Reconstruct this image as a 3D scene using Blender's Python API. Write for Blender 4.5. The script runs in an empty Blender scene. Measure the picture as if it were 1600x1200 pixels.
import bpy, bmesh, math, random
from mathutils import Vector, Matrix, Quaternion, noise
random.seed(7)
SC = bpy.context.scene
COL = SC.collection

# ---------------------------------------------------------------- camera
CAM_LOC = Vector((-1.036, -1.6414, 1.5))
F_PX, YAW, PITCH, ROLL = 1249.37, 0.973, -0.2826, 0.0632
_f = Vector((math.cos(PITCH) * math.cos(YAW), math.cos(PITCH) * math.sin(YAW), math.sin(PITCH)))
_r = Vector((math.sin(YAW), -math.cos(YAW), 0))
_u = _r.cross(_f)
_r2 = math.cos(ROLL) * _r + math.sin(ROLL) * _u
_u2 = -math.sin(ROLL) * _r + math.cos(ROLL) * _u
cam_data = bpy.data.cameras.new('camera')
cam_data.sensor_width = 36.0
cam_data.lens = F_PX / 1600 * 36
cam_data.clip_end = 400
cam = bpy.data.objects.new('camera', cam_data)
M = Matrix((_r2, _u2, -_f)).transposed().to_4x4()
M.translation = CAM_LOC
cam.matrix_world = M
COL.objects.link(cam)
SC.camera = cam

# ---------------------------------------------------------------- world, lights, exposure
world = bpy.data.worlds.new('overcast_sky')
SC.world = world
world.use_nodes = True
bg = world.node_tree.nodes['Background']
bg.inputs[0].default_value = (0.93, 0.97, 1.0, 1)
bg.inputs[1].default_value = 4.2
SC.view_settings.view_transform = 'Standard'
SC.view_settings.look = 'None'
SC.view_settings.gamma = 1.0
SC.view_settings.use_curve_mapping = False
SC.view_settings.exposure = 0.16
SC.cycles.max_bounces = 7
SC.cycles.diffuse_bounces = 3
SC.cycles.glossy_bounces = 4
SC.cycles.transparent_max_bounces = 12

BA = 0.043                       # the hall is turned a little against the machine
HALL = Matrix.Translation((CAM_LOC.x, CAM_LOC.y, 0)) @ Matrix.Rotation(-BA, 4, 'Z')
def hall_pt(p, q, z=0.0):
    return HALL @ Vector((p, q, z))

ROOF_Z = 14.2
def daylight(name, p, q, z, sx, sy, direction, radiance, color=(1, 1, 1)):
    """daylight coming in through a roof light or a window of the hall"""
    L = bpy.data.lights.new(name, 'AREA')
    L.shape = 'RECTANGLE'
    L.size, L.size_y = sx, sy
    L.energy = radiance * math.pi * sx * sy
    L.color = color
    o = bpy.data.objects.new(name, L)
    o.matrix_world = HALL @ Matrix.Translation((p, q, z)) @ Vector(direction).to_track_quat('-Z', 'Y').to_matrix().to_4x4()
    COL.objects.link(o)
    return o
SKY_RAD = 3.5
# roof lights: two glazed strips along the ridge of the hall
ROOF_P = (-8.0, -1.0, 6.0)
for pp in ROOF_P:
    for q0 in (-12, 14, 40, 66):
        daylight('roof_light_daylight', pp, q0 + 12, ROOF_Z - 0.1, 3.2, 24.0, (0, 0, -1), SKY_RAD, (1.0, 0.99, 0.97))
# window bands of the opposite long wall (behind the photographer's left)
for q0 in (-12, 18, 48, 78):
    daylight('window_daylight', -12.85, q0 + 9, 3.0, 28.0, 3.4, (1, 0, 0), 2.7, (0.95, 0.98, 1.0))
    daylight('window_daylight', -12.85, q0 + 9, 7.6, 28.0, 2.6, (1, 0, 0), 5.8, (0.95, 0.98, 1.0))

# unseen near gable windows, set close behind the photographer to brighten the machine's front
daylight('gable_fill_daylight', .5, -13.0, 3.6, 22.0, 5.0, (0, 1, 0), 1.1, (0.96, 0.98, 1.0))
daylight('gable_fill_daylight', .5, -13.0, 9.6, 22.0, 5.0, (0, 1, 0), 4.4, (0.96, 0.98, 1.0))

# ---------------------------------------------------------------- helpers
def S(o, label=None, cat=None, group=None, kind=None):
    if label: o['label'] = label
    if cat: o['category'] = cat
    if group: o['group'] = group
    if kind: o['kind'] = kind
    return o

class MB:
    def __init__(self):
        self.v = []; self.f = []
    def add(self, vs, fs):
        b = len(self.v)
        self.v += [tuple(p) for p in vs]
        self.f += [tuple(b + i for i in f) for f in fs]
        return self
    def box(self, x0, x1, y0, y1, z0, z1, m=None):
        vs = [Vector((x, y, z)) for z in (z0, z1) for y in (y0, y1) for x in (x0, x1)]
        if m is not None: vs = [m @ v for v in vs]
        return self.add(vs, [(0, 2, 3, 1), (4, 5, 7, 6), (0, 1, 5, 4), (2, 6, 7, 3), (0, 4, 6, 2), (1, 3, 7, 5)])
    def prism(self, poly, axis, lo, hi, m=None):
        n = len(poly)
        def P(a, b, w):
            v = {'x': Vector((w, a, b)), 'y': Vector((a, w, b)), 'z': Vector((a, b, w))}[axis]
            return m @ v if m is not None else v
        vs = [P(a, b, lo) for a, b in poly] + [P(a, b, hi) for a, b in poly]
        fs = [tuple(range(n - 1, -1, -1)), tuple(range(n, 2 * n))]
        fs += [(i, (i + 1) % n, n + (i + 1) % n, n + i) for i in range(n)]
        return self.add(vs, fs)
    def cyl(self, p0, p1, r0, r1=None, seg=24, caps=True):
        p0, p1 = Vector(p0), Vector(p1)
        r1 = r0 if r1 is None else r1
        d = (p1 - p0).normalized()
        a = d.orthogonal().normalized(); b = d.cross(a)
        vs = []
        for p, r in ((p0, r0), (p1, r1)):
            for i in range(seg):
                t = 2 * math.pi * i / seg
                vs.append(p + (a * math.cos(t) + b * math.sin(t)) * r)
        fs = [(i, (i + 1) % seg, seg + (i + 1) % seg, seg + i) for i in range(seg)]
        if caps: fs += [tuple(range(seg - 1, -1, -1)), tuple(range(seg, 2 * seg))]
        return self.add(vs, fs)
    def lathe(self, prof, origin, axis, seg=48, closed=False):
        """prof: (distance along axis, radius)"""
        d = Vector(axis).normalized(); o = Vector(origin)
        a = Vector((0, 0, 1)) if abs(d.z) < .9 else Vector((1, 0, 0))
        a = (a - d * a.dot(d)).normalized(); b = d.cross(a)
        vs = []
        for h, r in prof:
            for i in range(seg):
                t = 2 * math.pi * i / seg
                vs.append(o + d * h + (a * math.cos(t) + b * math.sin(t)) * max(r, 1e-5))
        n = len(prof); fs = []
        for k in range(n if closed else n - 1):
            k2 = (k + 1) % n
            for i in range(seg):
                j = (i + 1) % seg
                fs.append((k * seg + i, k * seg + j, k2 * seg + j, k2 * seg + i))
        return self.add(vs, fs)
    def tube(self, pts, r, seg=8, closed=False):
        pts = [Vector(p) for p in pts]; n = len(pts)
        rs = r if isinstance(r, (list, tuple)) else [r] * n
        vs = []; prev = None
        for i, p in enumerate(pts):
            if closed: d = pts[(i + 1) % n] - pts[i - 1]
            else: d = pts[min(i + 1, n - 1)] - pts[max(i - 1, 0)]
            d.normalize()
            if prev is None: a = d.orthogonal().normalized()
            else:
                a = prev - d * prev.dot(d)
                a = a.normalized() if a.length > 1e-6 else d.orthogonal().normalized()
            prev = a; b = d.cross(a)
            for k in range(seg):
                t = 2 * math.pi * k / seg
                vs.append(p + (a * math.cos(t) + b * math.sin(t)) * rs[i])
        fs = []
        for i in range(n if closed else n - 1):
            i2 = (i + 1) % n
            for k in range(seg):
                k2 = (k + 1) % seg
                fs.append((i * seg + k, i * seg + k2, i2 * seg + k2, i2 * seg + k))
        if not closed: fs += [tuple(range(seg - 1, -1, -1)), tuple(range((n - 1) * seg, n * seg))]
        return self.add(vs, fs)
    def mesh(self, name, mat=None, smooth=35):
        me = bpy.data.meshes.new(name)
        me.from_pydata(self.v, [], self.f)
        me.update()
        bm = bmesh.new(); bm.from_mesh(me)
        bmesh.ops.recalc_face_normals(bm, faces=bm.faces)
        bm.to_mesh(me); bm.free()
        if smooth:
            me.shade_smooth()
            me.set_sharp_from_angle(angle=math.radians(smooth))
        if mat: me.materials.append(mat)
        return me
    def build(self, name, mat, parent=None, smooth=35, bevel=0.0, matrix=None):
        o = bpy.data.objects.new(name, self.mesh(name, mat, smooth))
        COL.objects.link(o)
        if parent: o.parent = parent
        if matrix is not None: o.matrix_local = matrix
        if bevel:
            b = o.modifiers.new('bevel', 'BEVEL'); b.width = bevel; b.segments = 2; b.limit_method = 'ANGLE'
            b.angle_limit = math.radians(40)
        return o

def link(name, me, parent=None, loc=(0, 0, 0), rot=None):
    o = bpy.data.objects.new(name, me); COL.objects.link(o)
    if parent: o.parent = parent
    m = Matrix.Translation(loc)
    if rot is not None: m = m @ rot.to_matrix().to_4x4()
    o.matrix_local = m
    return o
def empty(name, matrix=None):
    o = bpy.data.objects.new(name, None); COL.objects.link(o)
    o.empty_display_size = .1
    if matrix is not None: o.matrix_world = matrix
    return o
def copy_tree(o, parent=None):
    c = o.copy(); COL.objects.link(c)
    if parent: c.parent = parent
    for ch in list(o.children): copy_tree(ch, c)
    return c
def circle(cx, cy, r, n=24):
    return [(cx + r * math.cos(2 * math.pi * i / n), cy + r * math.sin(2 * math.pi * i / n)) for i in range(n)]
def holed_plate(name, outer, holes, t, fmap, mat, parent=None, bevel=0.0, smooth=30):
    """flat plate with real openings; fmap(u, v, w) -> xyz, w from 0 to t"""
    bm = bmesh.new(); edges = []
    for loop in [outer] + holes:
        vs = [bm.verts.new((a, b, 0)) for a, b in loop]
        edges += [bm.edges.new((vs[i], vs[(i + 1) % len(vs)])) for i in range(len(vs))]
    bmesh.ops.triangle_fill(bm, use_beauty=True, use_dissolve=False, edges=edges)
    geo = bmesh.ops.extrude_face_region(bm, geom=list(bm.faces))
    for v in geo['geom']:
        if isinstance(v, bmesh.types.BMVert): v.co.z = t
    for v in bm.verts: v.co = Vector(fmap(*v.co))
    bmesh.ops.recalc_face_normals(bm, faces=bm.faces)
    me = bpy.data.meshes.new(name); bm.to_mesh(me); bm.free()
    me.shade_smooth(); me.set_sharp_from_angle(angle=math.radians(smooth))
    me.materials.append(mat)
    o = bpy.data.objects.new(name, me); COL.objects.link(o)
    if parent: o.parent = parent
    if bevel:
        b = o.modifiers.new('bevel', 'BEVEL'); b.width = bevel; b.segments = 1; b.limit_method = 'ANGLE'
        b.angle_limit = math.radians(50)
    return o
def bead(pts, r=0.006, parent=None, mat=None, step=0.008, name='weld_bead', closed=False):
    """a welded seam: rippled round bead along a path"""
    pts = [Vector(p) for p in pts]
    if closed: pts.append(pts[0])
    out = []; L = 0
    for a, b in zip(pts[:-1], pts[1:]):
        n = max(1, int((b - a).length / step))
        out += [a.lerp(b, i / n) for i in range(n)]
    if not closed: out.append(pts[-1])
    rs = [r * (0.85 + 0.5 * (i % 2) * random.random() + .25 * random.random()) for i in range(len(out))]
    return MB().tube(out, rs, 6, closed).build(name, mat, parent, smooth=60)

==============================

What is being asked: Pull out all lines from the listing that contain the string "scene".

Correct response:
Reconstruct this image as a 3D scene using Blender's Python API. Write for Blender 4.5. The script runs in an empty Blender scene. Measure the picture as if it were 1600x1200 pixels.
SC = bpy.context.scene